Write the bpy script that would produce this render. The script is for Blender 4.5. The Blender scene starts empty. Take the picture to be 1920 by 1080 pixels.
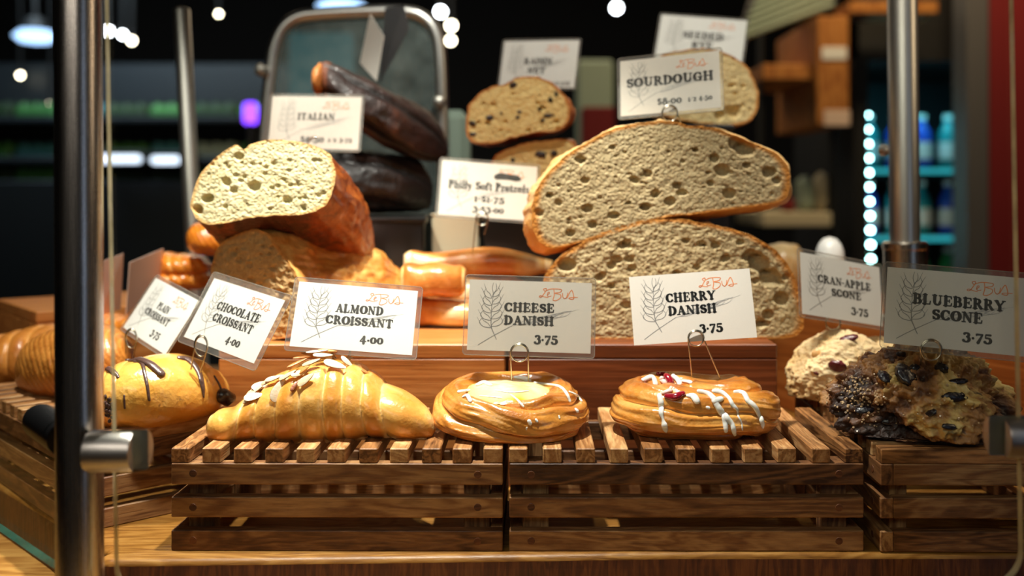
import bpy, math, random
import numpy as np
from mathutils import Vector, Matrix, noise as mn
from mathutils.bvhtree import BVHTree

random.seed(7)
SC = bpy.context.scene
COL = SC.collection
F = 1920.0; CX = 1000.0; CY = 360.0; CZ = 0.2457; CYW = -0.70
PI = math.pi
R = math.radians

def W(px, py, d):
    """point at distance d in front of the lens, on the line of sight of a photo position"""
    return Vector(((px-CX)*d/F, d+CYW, CZ-(py-CY)*d/F))

def lin(h):
    if isinstance(h, str):
        c = [int(h[i:i+2], 16)/255 for i in (0, 2, 4)]
    else:
        c = [v/255 for v in h]
    return tuple((v/12.92 if v <= .04045 else ((v+.055)/1.055)**2.4) for v in c) + (1,)

# ------------------------------------------------------------------ node helper
class NT:
    def __init__(s, name):
        s.m = bpy.data.materials.new(name); s.m.use_nodes = True
        s.t = s.m.node_tree; s.t.nodes.clear()
        s.out = s.t.nodes.new('ShaderNodeOutputMaterial')
    def n(s, typ, **kw):
        nd = s.t.nodes.new(typ)
        for k, v in kw.items():
            if k.startswith('_'): setattr(nd, k[1:], v)
            else:
                s.set(nd.inputs[k.replace('__', ' ')], v)
        return nd
    def set(s, sock, v):
        if isinstance(v, bpy.types.NodeSocket): s.t.links.new(v, sock)
        else: sock.default_value = v
    def coord(s, scale=(1, 1, 1), rot=(0, 0, 0), loc=(0, 0, 0)):
        tc = s.n('ShaderNodeTexCoord')
        mp = s.n('ShaderNodeMapping')
        s.t.links.new(tc.outputs['Object'], mp.inputs[0])
        mp.inputs['Scale'].default_value = scale; mp.inputs['Rotation'].default_value = rot
        mp.inputs['Location'].default_value = loc
        return mp.outputs[0]
    def noise(s, vec, scale, detail=4, rough=.55, dist=0):
        nd = s.n('ShaderNodeTexNoise', Vector=vec, Scale=scale, Detail=detail, Roughness=rough, Distortion=dist)
        return nd.outputs['Fac']
    def vor(s, vec, scale, feature='F1', out='Distance'):
        nd = s.n('ShaderNodeTexVoronoi', Vector=vec, Scale=scale, _feature=feature)
        return nd.outputs[out]
    def ramp(s, fac, stops, interp='LINEAR'):
        nd = s.n('ShaderNodeValToRGB'); nd.color_ramp.interpolation = interp
        e = nd.color_ramp.elements
        while len(e) < len(stops): e.new(.5)
        for i, (p, c) in enumerate(stops):
            e[i].position = p
            e[i].color = lin(c) if not isinstance(c, (int, float)) else (c, c, c, 1)
        s.set(nd.inputs[0], fac)
        return nd.outputs[0]
    def math(s, op, a, b=0, c=None, clamp=False):
        nd = s.n('ShaderNodeMath', _operation=op, _use_clamp=clamp)
        s.set(nd.inputs[0], a); s.set(nd.inputs[1], b)
        if c is not None: s.set(nd.inputs[2], c)
        return nd.outputs[0]
    def mix(s, fac, a, b, typ='MIX'):
        nd = s.n('ShaderNodeMix', _data_type='RGBA', _blend_type=typ)
        s.set(nd.inputs[0], fac); s.set(nd.inputs[6], a); s.set(nd.inputs[7], b)
        return nd.outputs[2]
    def attr(s, name):
        nd = s.n('ShaderNodeAttribute', _attribute_name=name)
        return nd.outputs['Fac']
    def bump(s, h, strength=.5, dist=.001, normal=None):
        nd = s.n('ShaderNodeBump', Strength=strength, Distance=dist, Height=h)
        if normal is not None: s.set(nd.inputs['Normal'], normal)
        return nd.outputs[0]
    def pbr(s, col, rough=.5, normal=None, metal=0, **kw):
        nd = s.n('ShaderNodeBsdfPrincipled')
        s.set(nd.inputs['Base Color'], col); s.set(nd.inputs['Roughness'], rough); s.set(nd.inputs['Metallic'], metal)
        if normal is not None: s.set(nd.inputs['Normal'], normal)
        for k, v in kw.items(): s.set(nd.inputs[k.replace('__', ' ')], v)
        s.t.links.new(nd.outputs[0], s.out.inputs[0])
        return s.m

MATS = {}
def plain(name, col, rough=.5, metal=0, bumpamt=.15, bscale=400, **kw):
    if name in MATS: return MATS[name]
    t = NT(name); v = t.coord()
    nz = t.noise(v, bscale, 3)
    c = t.mix(t.math('MULTIPLY', nz, .25), lin(col), tuple(x*.6 for x in lin(col)[:3])+(1,))
    MATS[name] = t.pbr(c, rough, t.bump(nz, bumpamt, .0004), metal, **kw)
    return MATS[name]

def wood(name, light, mid, dark, grain=60, rough=.55, rnd=True, axis=0, spec=.35, along=6):
    t = NT(name)
    sc = [1, 1, 1]; sc[axis] = 1.0/along
    v = t.coord(scale=tuple(sc))
    if rnd:
        oi = t.n('ShaderNodeObjectInfo')
        comb = t.n('ShaderNodeVectorMath', _operation='ADD')
        t.set(comb.inputs[0], v)
        cx = t.n('ShaderNodeCombineXYZ')
        r1 = t.math('MULTIPLY', oi.outputs['Random'], 13.7)
        for i in range(3): t.set(cx.inputs[i], r1)
        t.set(comb.inputs[1], cx.outputs[0]); v = comb.outputs[0]
    n1 = t.noise(v, grain, 3, .5, 1.2)
    rings = t.math('SINE', t.math('MULTIPLY', n1, 42))
    rings = t.math('MULTIPLY_ADD', rings, .5, .5)
    n2 = t.noise(v, grain*9, 5, .65)
    f = t.math('ADD', t.math('MULTIPLY', rings, .32), t.math('MULTIPLY', n2, .75))
    if rnd:
        f = t.math('ADD', f, t.math('MULTIPLY_ADD', oi.outputs['Random'], .42, -.28))
    else:
        f = t.math('ADD', f, -.08)
    big = t.noise(v, grain*.35, 2)
    f = t.math('ADD', f, t.math('MULTIPLY_ADD', big, .6, -.3), clamp=True)
    c = t.ramp(f, [(0.05, light), (.5, mid), (.95, dark)])
    v2 = t.n('ShaderNodeVectorMath', _operation='MULTIPLY'); t.set(v2.inputs[0], v)
    s2 = [1, 1, 1]; s2[axis] = .25; v2.inputs[1].default_value = s2
    pores = t.noise(v2.outputs[0], grain*28, 2, .5)
    pr = t.ramp(pores, [(.34, 0.0), (.44, 1.0)])
    c = t.mix(t.math('MULTIPLY_ADD', pr, .3, .7), lin(dark), c)
    nrm = t.bump(t.math('ADD', n2, t.math('MULTIPLY', pr, .4)), .35, .0005)
    MATS[name] = t.pbr(c, rough, nrm, Specular__IOR__Level=spec)
    return MATS[name]

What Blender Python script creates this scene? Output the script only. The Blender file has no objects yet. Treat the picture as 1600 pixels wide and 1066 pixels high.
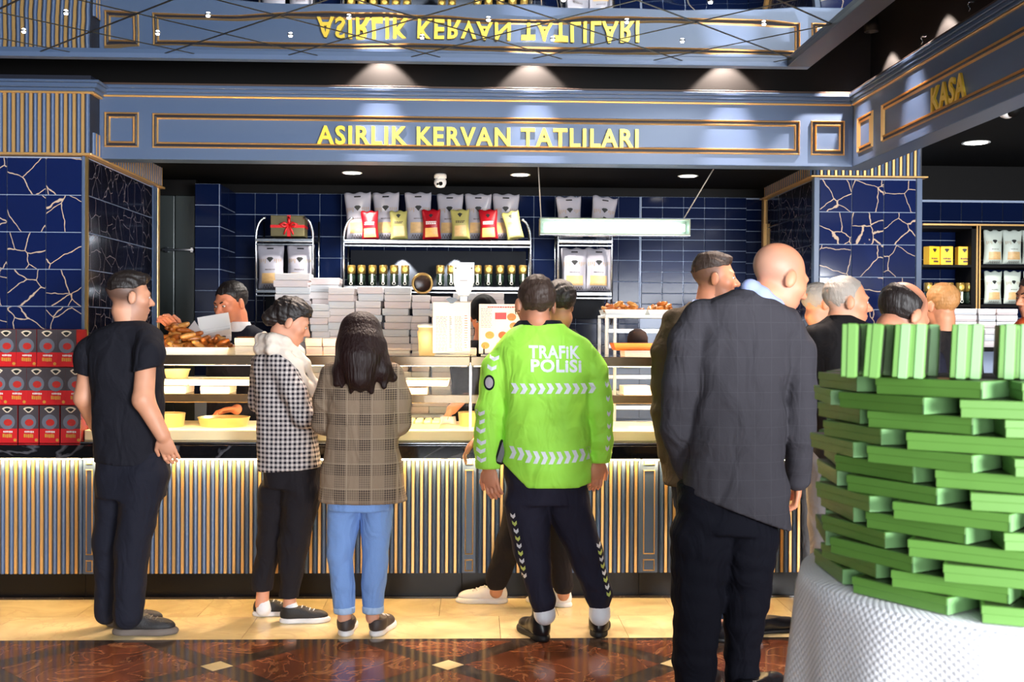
****************************************
__WRITTEN INSTRUCTION__: Retype each record exactly as it stands, but do not include the pictures.

__ANSWER TO THIS PROBLEM__:
Write the bpy script that would produce this render. The script is for Blender 4.5. The Blender scene starts empty. Take the picture to be 1920 by 1080 pixels.
import bpy, math, random
import numpy as np
from mathutils import Vector, Matrix, noise as mn
from mathutils.bvhtree import BVHTree

random.seed(7)
SC = bpy.context.scene
COL = SC.collection
F = 1920.0; CX = 1000.0; CY = 360.0; CZ = 0.2457; CYW = -0.70
PI = math.pi
R = math.radians

def W(px, py, d):
    """point at distance d in front of the lens, on the line of sight of a photo position"""
    return Vector(((px-CX)*d/F, d+CYW, CZ-(py-CY)*d/F))

def lin(h):
    if isinstance(h, str):
        c = [int(h[i:i+2], 16)/255 for i in (0, 2, 4)]
    else:
        c = [v/255 for v in h]
    return tuple((v/12.92 if v <= .04045 else ((v+.055)/1.055)**2.4) for v in c) + (1,)

# ------------------------------------------------------------------ node helper
class NT:
    def __init__(s, name):
        s.m = bpy.data.materials.new(name); s.m.use_nodes = True
        s.t = s.m.node_tree; s.t.nodes.clear()
        s.out = s.t.nodes.new('ShaderNodeOutputMaterial')
    def n(s, typ, **kw):
        nd = s.t.nodes.new(typ)
        for k, v in kw.items():
            if k.startswith('_'): setattr(nd, k[1:], v)
            else:
                s.set(nd.inputs[k.replace('__', ' ')], v)
        return nd
    def set(s, sock, v):
        if isinstance(v, bpy.types.NodeSocket): s.t.links.new(v, sock)
        else: sock.default_value = v
    def coord(s, scale=(1, 1, 1), rot=(0, 0, 0), loc=(0, 0, 0)):
        tc = s.n('ShaderNodeTexCoord')
        mp = s.n('ShaderNodeMapping')
        s.t.links.new(tc.outputs['Object'], mp.inputs[0])
        mp.inputs['Scale'].default_value = scale; mp.inputs['Rotation'].default_value = rot
        mp.inputs['Location'].default_value = loc
        return mp.outputs[0]
    def noise(s, vec, scale, detail=4, rough=.55, dist=0):
        nd = s.n('ShaderNodeTexNoise', Vector=vec, Scale=scale, Detail=detail, Roughness=rough, Distortion=dist)
        return nd.outputs['Fac']
    def vor(s, vec, scale, feature='F1', out='Distance'):
        nd = s.n('ShaderNodeTexVoronoi', Vector=vec, Scale=scale, _feature=feature)
        return nd.outputs[out]
    def ramp(s, fac, stops, interp='LINEAR'):
        nd = s.n('ShaderNodeValToRGB'); nd.color_ramp.interpolation = interp
        e = nd.color_ramp.elements
        while len(e) < len(stops): e.new(.5)
        for i, (p, c) in enumerate(stops):
            e[i].position = p
            e[i].color = lin(c) if not isinstance(c, (int, float)) else (c, c, c, 1)
        s.set(nd.inputs[0], fac)
        return nd.outputs[0]
    def math(s, op, a, b=0, c=None, clamp=False):
        nd = s.n('ShaderNodeMath', _operation=op, _use_clamp=clamp)
        s.set(nd.inputs[0], a); s.set(nd.inputs[1], b)
        if c is not None: s.set(nd.inputs[2], c)
        return nd.outputs[0]
    def mix(s, fac, a, b, typ='MIX'):
        nd = s.n('ShaderNodeMix', _data_type='RGBA', _blend_type=typ)
        s.set(nd.inputs[0], fac); s.set(nd.inputs[6], a); s.set(nd.inputs[7], b)
        return nd.outputs[2]
    def attr(s, name):
        nd = s.n('ShaderNodeAttribute', _attribute_name=name)
        return nd.outputs['Fac']
    def bump(s, h, strength=.5, dist=.001, normal=None):
        nd = s.n('ShaderNodeBump', Strength=strength, Distance=dist, Height=h)
        if normal is not None: s.set(nd.inputs['Normal'], normal)
        return nd.outputs[0]
    def pbr(s, col, rough=.5, normal=None, metal=0, **kw):
        nd = s.n('ShaderNodeBsdfPrincipled')
        s.set(nd.inputs['Base Color'], col); s.set(nd.inputs['Roughness'], rough); s.set(nd.inputs['Metallic'], metal)
        if normal is not None: s.set(nd.inputs['Normal'], normal)
        for k, v in kw.items(): s.set(nd.inputs[k.replace('__', ' ')], v)
        s.t.links.new(nd.outputs[0], s.out.inputs[0])
        return s.m

MATS = {}
def plain(name, col, rough=.5, metal=0, bumpamt=.15, bscale=400, **kw):
    if name in MATS: return MATS[name]
    t = NT(name); v = t.coord()
    nz = t.noise(v, bscale, 3)
    c = t.mix(t.math('MULTIPLY', nz, .25), lin(col), tuple(x*.6 for x in lin(col)[:3])+(1,))
    MATS[name] = t.pbr(c, rough, t.bump(nz, bumpamt, .0004), metal, **kw)
    return MATS[name]

def wood(name, light, mid, dark, grain=60, rough=.55, rnd=True, axis=0, spec=.35, along=6):
    t = NT(name)
    sc = [1, 1, 1]; sc[axis] = 1.0/along
    v = t.coord(scale=tuple(sc))
    if rnd:
        oi = t.n('ShaderNodeObjectInfo')
        comb = t.n('ShaderNodeVectorMath', _operation='ADD')
        t.set(comb.inputs[0], v)
        cx = t.n('ShaderNodeCombineXYZ')
        r1 = t.math('MULTIPLY', oi.outputs['Random'], 13.7)
        for i in range(3): t.set(cx.inputs[i], r1)
        t.set(comb.inputs[1], cx.outputs[0]); v = comb.outputs[0]
    n1 = t.noise(v, grain, 3, .5, 1.2)
    rings = t.math('SINE', t.math('MULTIPLY', n1, 42))
    rings = t.math('MULTIPLY_ADD', rings, .5, .5)
    n2 = t.noise(v, grain*9, 5, .65)
    f = t.math('ADD', t.math('MULTIPLY', rings, .32), t.math('MULTIPLY', n2, .75))
    if rnd:
        f = t.math('ADD', f, t.math('MULTIPLY_ADD', oi.outputs['Random'], .42, -.28))
    else:
        f = t.math('ADD', f, -.08)
    big = t.noise(v, grain*.35, 2)
    f = t.math('ADD', f, t.math('MULTIPLY_ADD', big, .6, -.3), clamp=True)
    c = t.ramp(f, [(0.05, light), (.5, mid), (.95, dark)])
    v2 = t.n('ShaderNodeVectorMath', _operation='MULTIPLY'); t.set(v2.inputs[0], v)
    s2 = [1, 1, 1]; s2[axis] = .25; v2.inputs[1].default_value = s2
    pores = t.noise(v2.outputs[0], grain*28, 2, .5)
    pr = t.ramp(pores, [(.34, 0.0), (.44, 1.0)])
    c = t.mix(t.math('MULTIPLY_ADD', pr, .3, .7), lin(dark), c)
    nrm = t.bump(t.math('ADD', n2, t.math('MULTIPLY', pr, .4)), .35, .0005)
    MATS[name] = t.pbr(c, rough, nrm, Specular__IOR__Level=spec)
    return MATS[name]

What Blender Python script creates this scene? Output the script only. The Blender file has no objects yet. Treat the picture as 1600 pixels wide and 1066 pixels high.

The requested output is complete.